Last, but no way least, the fan shroud. Not a lot of old cars were fitted with one. I think all tractors and earth moving machinery are fitted with this simple but very efficient piece of 'bent tin'. In more modern times the famous Morris Mini would not be able to operate without one. How does it work? Well it works like a tunnel and makes the fan suck more air especially when moving slowly such as when in a traffic jam or driving on a steep hill grinding away in second gear at around twenty miles an hour. I really think that this will help cool any old motor. You may be able to buy one at the breakers or you could make or have one made to measure. It must be made correctly otherwise you will have wasted your time and money. A well fitted shroud is almost as good as another row of tubes.

The shroud must cover the entire core with a gap of about two inches back from the core with a continuous flange on all four sides with no gaps at all. The hole in the shroud for the fan to turn in must have approx. 3/4 inch clearance all around the rim. Also the fan needs to run in the right place in this hole. The fan won't work inside the shroud or outside either. It must run with the back of the fan blades just level with the lip of the rim of the shroud to work properly.

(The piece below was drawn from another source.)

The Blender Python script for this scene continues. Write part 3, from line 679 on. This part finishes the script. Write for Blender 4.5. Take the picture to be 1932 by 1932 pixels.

If you have had some experience in working with panel steel and you feel you can do the job then:

To finish, I have been an MG owner for forty-eight years and for forty-eight years a Radiator Specialist which covered everything and anything to do with radiators. Such as cutting a truck radiator in two vertically to make two horizontally mounted radiators for V8 re-powered super saloon racing cars. Take your time and good luck.